Fall in! ‘We are now marching only to Stalingrad city,’ it is said. ‘Only another 8 kilometres.’ ‘We’ll have a roof over our heads tonight.’ The words whirl around. Some men have crept into out-of-the-way holes in the canyon of death in order to sleep protected from the cold. And it is good that the snow had shrouded most of the corpses in the ravine. Again come the tortured, painfully miserable sounds of the prisoners of war that all of us dread. It goes: ‘Forward, no matter how, even if it is on all fours. Only don’t stay behind! ’ The last guards are not waiting, they have no desire to remain long and be well behind.

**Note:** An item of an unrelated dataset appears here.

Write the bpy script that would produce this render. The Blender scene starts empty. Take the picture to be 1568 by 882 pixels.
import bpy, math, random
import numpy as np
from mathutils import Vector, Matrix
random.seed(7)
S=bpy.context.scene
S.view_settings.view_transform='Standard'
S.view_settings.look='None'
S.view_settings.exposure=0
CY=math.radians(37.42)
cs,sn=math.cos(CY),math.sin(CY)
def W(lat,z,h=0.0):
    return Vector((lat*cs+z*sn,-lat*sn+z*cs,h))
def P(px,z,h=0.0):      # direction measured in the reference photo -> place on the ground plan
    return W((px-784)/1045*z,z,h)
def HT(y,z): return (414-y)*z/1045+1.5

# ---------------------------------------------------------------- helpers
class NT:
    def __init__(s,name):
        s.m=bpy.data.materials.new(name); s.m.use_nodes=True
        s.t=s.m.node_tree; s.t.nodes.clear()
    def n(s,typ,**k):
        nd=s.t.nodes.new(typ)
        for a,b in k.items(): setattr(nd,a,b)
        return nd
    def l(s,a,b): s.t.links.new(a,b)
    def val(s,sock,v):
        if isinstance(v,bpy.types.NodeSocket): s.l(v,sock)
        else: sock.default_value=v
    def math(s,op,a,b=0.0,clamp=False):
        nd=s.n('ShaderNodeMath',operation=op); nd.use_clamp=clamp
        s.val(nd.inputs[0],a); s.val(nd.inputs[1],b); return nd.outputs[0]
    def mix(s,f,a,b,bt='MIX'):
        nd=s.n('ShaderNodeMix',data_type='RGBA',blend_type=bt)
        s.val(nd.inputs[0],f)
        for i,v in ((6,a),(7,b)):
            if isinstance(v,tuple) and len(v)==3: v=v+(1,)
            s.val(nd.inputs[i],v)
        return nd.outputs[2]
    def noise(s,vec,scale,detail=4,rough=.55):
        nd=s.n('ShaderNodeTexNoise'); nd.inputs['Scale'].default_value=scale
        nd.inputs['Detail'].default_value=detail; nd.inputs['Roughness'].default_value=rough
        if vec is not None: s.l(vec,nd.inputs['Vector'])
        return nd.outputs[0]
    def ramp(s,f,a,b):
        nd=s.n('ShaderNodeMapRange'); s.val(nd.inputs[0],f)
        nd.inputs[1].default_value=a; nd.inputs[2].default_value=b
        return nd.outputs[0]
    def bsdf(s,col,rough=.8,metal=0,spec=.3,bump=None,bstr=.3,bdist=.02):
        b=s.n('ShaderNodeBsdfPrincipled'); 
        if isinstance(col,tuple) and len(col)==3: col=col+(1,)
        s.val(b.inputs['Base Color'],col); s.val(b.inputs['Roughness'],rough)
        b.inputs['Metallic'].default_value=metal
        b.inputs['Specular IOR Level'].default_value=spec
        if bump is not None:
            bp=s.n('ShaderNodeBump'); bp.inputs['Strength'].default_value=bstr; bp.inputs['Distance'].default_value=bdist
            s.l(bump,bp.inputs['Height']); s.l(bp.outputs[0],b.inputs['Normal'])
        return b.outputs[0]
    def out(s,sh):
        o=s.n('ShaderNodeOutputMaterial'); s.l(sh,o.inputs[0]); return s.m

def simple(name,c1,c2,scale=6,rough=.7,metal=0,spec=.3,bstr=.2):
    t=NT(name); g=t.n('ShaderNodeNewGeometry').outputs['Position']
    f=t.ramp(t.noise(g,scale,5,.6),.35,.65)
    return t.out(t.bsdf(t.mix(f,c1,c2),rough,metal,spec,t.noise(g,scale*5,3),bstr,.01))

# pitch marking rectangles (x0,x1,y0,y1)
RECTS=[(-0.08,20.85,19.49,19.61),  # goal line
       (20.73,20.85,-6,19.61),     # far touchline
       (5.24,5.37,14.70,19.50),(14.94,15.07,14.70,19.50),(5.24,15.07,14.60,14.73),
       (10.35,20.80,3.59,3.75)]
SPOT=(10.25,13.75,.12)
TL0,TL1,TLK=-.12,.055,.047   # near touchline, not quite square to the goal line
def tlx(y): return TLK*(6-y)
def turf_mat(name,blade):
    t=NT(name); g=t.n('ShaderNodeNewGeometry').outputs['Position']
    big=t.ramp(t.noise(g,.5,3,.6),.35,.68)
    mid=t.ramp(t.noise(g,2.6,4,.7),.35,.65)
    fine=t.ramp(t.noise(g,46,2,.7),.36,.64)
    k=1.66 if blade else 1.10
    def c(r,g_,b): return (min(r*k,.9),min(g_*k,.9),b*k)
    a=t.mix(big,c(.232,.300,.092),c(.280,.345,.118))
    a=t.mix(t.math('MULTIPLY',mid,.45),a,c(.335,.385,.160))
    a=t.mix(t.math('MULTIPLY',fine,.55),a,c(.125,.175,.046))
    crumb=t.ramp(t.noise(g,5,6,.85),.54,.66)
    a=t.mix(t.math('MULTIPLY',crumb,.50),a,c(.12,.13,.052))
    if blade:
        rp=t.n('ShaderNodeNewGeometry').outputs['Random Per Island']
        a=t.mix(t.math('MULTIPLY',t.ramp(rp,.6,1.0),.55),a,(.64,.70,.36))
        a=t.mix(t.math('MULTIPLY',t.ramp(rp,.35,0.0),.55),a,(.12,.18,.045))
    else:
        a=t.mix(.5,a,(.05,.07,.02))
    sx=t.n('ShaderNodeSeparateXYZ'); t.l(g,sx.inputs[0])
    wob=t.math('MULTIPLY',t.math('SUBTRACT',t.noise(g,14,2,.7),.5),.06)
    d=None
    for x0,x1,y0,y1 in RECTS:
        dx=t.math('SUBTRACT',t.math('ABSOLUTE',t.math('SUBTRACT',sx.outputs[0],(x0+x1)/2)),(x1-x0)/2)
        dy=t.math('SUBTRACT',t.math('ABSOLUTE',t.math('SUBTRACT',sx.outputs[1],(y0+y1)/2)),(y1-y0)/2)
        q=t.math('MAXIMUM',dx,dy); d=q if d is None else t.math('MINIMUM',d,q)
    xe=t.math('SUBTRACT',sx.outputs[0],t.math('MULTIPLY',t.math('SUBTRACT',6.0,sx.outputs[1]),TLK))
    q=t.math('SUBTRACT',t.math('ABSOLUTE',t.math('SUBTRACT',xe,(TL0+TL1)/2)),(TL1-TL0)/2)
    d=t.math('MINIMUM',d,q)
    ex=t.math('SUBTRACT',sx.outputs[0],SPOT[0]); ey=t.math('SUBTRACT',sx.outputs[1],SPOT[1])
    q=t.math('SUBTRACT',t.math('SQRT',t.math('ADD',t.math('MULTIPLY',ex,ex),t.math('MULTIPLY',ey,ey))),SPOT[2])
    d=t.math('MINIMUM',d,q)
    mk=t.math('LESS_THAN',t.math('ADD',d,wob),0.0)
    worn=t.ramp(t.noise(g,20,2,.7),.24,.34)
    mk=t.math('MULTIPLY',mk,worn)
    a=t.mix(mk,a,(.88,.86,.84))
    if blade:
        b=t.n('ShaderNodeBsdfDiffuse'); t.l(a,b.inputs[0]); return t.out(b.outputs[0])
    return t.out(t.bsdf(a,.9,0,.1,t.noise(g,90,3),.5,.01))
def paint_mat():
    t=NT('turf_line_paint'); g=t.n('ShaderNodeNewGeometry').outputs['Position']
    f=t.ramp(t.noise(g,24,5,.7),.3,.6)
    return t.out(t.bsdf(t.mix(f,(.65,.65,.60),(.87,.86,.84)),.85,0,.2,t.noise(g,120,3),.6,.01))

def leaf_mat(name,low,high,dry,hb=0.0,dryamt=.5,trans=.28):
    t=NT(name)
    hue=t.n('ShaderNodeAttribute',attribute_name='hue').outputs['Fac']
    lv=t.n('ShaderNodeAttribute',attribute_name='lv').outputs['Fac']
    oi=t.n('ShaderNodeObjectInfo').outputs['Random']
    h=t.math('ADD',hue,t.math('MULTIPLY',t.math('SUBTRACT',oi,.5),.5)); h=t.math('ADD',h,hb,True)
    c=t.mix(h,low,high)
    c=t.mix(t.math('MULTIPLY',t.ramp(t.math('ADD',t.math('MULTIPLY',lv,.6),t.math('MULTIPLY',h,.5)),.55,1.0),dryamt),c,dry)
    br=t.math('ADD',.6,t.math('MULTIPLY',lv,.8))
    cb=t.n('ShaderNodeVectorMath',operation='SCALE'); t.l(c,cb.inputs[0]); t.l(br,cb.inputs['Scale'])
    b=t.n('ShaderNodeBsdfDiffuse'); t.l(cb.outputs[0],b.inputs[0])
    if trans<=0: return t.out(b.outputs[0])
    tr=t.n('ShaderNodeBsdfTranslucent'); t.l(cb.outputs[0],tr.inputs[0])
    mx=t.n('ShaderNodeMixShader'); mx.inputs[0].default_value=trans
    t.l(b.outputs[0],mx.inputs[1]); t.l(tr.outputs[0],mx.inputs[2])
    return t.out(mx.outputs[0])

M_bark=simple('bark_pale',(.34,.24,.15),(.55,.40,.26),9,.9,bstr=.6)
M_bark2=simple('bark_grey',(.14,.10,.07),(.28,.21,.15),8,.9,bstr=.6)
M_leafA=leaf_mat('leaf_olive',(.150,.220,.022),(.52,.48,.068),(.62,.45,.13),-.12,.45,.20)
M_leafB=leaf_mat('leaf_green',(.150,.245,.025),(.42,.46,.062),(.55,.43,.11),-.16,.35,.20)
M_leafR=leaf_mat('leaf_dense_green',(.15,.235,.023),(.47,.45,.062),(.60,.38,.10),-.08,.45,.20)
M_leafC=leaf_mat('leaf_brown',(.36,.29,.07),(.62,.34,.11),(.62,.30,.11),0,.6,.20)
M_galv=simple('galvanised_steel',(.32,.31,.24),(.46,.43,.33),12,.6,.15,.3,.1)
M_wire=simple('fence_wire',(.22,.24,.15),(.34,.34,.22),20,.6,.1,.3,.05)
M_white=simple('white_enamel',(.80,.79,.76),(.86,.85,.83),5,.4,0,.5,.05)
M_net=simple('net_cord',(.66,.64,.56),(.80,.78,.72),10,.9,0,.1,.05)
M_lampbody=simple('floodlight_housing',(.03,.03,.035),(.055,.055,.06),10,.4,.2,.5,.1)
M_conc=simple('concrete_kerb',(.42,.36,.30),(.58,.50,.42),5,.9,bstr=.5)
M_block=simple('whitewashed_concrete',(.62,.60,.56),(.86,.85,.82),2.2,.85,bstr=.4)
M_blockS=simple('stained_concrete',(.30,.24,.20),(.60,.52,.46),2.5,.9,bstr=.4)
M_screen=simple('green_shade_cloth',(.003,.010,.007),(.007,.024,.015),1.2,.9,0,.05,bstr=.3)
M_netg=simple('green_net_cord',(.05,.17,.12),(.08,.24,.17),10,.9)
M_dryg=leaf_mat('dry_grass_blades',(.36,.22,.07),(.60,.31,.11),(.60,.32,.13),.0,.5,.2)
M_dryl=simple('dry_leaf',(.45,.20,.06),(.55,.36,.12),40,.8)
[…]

When one is at the end of one’s strength, then 8 kilometres may as well be 80 - it is all the same. We totter again along the road leading to Stalingrad past a couple of shot-down aircraft. Then come the first outlines of the city’s rubble, but how far away is it?
Our guards changed in Gumrak. However, these new ones are as sharp and inconsiderate as the old ones, perhaps worse, if that is possible. It is hard for us to remain as close together as the commander of the Red Army soldiers, a sergeant, wants. I suddenly take a blow on my back. It was this sergeant who had hit me with a thick stick.
A tremendous rage of despair comes over me. I want to take this churl who has dared to assault me by the throat. Besides I had got my share of blows with sticks last night. But common sense holds me back. I am a prisoner now and, apart from that, exhausted. Tears roll down my cheeks unceasingly. It is just as well no one can see them in the dark. Every one of us has enough to do.